Just a few weeks ago, Devontae Booker had the look of a league-winning waiver-wire acquisition once C.J. Anderson was placed on injured reserve. Now? Booker could be out-snapped by Kapri Bibbs in Week 10. As we often say in the Fantasy Stronghold, life comes at you fast. The silver lining for Booker and his owners is that he's in a prime spot this week traveling to New Orleans to face the Saints. So far in 2016, the Saints have allowed six top-seven fantasy finishes to opposing running backs, thanks in part to 14 total touchdowns allowed (tied for the most in the league). They allow over 4.5 yards per carry and have conceded the third-most receiving yards to the position as well. Even if Booker loses work to Kapri Bibbs, he'll have ample opportunities to produce in fantasy against the Saints.

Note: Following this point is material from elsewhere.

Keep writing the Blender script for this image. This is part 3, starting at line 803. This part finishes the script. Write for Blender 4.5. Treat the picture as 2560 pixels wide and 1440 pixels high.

Verdict: Stewart's floor is frightening, but his usage in the red zone tips the scales in his favor in this one for me. Meanwhile, Booker has averaged 2.26 yards per carry over the last two weeks, potentially leading to Bibbs' increased role. Denver will need to grind on the ground to slow the high-powered Saints offense, but Stewart feels like the safer, smarter play here.

Who should I start at WR: Cole Beasley or Jamison Crowder?

In an unexpected turn this year, Beasley has been one of the league's best slot receivers. He even earned mid-season All-Pro honors from our own Chris Wesseling. Beasley is currently the WR19 in PPR formats, and the WR21 in standard leagues, and his fantasy value hasn't changed with Dez Bryant back in the lineup. In fact, Beasley averages 7.6 targets per game with Bryant in the lineup, but just 4.7 targets per game when Bryant misses time. Bryant's presence commands more defensive attention, which sets up Beasley for an even better day against the Steelers in Week 10. Per Next Gen Stats, Pittsburgh allows the fifth-most receptions to wide receivers from the slot, where Beasley plays 85 percent of his snaps and has seen 77 percent of his targets. Beasley's ability to get open (seventh-highest separation on targets among wide receivers at 3.5 yards, also per Next Gen Stats) should allow him to feast as Dak Prescott's go-to chain-mover in what could be a high-scoring game.

Not far behind Beasley in both standard and PPR scoring is Crowder, who has grown into one of Kirk Cousins' favorite targets. While he owns around 18 percent of the team targets on the season, over the last two weeks he's seen over 23 percent of Cousins' passes thrown his way. Both of those games were 100-yard performances for Crowder, too. Unfortunately for the second-year slot receiver, he draws a dreadful matchup against the Minnesota Vikings in Week 10, who allow the fewest catches and fewest yards to wide receivers from the slot, per Next Gen Stats. Washington will also be without star left tackle Trent Williams, who was suspended four games for violating the league's substance abuse policy. While that could be a negative for the passing game, it also might mean Cousins needs to get rid of the ball quicker. Crowder averages 8.82 air yards per target, the lowest among the three Washington wideouts, but a higher figure than both Jordan Reed (7.43) and Vernon Davis (8.39). Crowder will be in a tough spot to produce a third straight 100-yard performance, but cracks in the Vikings once stonewall-esque defense have been appearing of late.

Verdict: While Crowder's recent usage is encouraging (and more than any two-game span of Beasley's season to date), I think it's better to trust the matchup here. Beasley and the Cowboys could find themselves in a shootout with the Steelers, and as one of Prescott's must trusted targets, that sets him up for both a safe floor and high ceiling. Crowder's floor is more frightening, especially facing a still strong Vikings defense.